[START LISTED RECORDS]

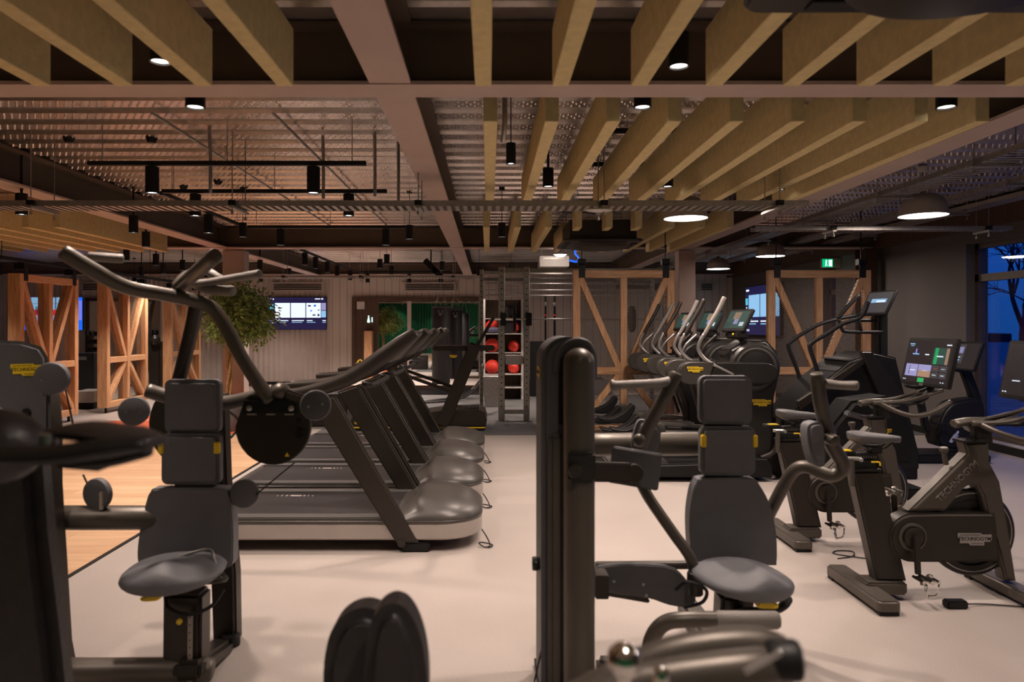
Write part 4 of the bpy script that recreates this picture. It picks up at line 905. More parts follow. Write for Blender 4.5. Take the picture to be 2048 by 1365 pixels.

[END LISTED RECORDS]
[START LISTED RECORDS]

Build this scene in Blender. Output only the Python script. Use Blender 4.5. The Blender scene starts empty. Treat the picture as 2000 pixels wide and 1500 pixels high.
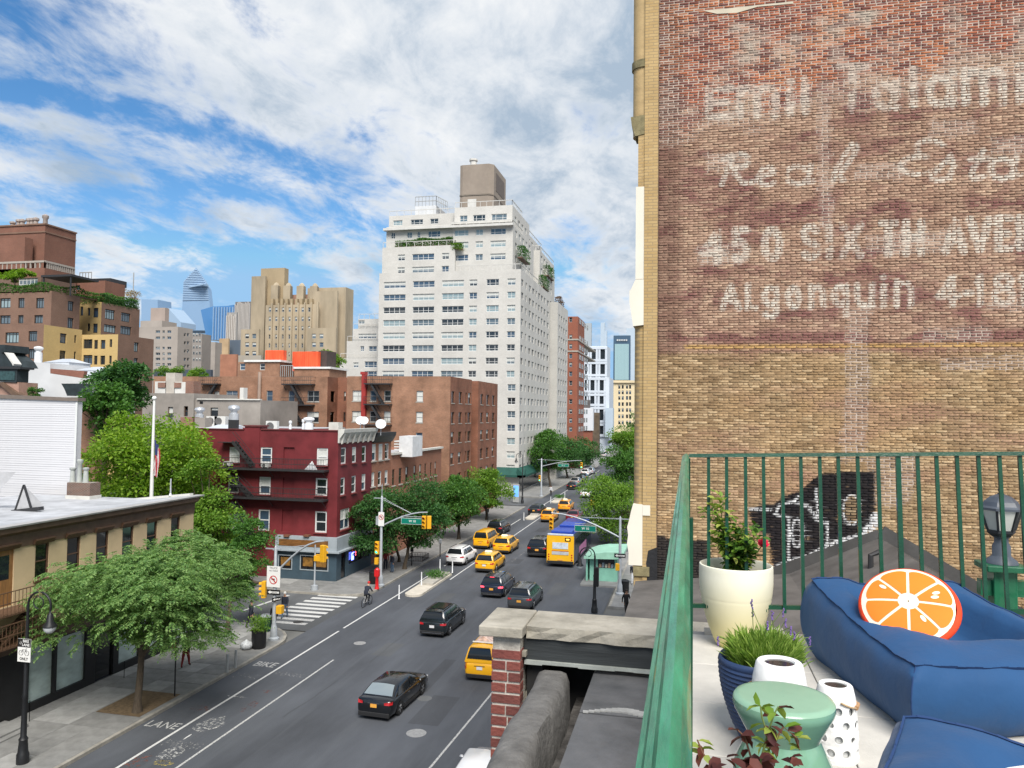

[END LISTED RECORDS]
[START LISTED RECORDS]

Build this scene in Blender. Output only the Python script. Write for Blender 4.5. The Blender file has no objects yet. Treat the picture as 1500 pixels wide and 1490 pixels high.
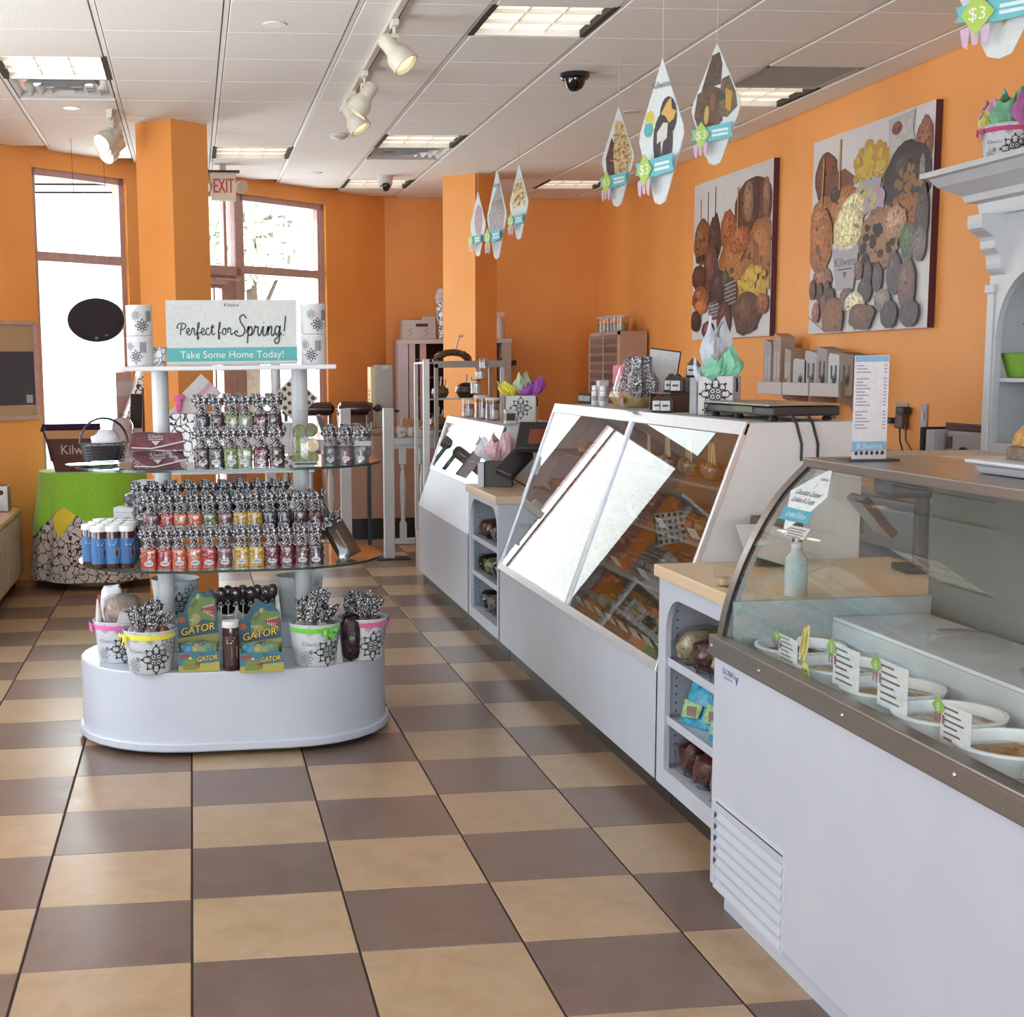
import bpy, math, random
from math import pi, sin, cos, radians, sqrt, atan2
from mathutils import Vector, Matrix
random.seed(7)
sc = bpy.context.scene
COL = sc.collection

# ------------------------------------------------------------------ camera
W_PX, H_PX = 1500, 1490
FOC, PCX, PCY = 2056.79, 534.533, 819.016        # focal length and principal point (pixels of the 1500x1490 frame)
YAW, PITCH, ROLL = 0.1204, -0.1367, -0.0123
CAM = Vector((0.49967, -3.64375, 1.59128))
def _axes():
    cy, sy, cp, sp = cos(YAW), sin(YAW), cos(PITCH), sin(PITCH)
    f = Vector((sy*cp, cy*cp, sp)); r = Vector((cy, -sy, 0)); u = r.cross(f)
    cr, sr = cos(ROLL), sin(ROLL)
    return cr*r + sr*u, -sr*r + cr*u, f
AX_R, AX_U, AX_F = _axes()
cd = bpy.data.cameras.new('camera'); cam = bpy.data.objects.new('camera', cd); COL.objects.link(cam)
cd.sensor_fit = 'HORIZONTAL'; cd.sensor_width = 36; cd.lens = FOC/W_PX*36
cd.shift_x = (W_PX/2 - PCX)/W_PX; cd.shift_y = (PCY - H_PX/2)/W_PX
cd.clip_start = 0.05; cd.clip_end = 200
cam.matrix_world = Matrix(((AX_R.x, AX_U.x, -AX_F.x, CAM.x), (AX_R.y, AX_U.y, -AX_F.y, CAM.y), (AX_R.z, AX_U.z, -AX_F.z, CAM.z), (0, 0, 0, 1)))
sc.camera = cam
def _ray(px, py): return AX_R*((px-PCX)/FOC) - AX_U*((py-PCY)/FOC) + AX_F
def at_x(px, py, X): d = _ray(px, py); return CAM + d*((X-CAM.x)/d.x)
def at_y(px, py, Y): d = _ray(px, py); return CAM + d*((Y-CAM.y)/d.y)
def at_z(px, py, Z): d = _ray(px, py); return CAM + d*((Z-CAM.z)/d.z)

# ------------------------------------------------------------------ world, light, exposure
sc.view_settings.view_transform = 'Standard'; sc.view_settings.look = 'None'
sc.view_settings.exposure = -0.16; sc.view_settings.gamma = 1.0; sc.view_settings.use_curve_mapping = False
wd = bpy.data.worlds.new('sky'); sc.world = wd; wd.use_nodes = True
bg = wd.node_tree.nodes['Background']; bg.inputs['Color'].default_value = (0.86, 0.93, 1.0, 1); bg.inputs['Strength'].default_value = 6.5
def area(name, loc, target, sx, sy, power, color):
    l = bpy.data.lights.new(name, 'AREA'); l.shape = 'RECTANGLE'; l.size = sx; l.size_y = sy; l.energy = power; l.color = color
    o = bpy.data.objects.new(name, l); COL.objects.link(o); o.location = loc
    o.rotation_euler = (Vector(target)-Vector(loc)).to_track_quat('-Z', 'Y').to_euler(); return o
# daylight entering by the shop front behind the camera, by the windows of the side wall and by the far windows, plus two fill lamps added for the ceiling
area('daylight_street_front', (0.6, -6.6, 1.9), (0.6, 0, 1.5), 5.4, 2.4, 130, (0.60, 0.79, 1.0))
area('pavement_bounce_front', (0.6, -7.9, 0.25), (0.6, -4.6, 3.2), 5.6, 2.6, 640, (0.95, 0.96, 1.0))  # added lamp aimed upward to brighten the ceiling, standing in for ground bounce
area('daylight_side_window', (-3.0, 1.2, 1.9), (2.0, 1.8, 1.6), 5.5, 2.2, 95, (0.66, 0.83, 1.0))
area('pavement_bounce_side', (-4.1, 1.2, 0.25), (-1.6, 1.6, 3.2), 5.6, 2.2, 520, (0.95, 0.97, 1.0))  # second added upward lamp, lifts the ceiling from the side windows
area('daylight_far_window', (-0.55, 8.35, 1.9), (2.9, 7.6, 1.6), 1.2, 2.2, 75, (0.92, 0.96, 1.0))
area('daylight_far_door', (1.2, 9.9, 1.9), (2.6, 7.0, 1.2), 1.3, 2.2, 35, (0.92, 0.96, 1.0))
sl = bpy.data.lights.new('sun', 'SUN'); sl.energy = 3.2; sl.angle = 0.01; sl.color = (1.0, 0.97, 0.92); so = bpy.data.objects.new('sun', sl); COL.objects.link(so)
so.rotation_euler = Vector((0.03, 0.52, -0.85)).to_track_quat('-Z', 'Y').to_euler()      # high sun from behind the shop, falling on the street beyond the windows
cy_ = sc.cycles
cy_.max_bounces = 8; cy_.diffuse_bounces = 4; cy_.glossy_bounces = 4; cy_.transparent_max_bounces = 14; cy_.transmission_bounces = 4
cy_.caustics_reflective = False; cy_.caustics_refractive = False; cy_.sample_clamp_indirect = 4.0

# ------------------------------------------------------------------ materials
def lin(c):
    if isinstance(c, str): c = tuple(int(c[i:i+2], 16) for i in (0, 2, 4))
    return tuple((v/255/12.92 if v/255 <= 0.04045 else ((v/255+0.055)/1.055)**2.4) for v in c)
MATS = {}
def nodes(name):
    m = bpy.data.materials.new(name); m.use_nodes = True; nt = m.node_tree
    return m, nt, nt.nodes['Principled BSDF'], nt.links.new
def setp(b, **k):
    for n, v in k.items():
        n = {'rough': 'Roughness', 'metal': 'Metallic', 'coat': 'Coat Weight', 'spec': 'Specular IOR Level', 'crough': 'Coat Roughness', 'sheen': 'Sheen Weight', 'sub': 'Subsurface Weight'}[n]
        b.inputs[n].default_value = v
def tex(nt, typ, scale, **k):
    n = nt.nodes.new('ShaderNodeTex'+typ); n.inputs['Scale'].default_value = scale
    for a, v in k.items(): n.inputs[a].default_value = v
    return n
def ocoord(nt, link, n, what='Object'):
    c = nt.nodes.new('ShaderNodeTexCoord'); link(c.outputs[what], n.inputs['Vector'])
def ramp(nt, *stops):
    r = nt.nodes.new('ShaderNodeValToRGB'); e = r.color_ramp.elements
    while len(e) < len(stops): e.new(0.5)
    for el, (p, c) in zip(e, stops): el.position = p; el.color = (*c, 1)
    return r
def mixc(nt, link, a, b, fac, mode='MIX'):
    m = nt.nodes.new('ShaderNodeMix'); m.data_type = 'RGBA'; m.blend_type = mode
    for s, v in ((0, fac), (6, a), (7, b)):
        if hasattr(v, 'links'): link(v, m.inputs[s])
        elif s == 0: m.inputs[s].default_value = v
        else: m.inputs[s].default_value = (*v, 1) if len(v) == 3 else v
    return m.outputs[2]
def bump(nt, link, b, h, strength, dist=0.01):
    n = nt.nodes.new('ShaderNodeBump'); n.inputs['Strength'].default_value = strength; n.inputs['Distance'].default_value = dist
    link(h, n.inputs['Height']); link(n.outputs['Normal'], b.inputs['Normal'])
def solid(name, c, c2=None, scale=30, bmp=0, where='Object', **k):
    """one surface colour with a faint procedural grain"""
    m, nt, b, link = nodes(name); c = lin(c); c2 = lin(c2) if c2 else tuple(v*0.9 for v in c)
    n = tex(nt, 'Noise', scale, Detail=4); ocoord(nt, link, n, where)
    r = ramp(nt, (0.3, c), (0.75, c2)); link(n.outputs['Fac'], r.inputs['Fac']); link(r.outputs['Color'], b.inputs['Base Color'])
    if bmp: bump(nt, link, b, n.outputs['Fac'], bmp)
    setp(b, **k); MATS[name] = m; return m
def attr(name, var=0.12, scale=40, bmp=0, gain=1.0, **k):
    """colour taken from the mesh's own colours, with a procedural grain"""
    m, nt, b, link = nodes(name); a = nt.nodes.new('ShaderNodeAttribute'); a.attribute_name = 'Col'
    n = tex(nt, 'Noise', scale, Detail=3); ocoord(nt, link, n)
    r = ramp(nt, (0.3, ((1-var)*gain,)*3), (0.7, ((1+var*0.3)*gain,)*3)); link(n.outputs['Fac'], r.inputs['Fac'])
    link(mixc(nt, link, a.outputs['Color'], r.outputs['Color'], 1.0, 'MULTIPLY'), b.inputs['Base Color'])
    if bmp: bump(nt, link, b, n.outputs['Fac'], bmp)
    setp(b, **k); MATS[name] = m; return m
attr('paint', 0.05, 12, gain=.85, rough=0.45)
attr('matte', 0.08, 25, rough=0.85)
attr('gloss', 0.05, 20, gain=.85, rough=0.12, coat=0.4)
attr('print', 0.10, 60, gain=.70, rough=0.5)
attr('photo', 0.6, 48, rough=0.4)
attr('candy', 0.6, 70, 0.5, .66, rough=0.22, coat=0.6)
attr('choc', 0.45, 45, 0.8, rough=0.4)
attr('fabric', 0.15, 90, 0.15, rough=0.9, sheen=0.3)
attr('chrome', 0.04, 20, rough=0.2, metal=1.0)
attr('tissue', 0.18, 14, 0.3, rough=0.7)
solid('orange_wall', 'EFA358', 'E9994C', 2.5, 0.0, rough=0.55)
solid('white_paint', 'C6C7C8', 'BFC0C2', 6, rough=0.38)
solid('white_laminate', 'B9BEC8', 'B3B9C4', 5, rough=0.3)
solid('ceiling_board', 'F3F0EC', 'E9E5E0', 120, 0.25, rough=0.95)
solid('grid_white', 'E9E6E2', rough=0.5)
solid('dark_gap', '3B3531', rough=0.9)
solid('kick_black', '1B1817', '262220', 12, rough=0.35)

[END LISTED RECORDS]

* [YOUR TASK]
Above are some entries. Restate word for word the lines from the one holding "1490 pixels high." through the one holding "COL = sc.collection", but not the pictures.

* [RIGHT ANSWER]
Build this scene in Blender. Output only the Python script. Write for Blender 4.5. The Blender file has no objects yet. Treat the picture as 1500 pixels wide and 1490 pixels high.
import bpy, math, random
from math import pi, sin, cos, radians, sqrt, atan2
from mathutils import Vector, Matrix
random.seed(7)
sc = bpy.context.scene
COL = sc.collection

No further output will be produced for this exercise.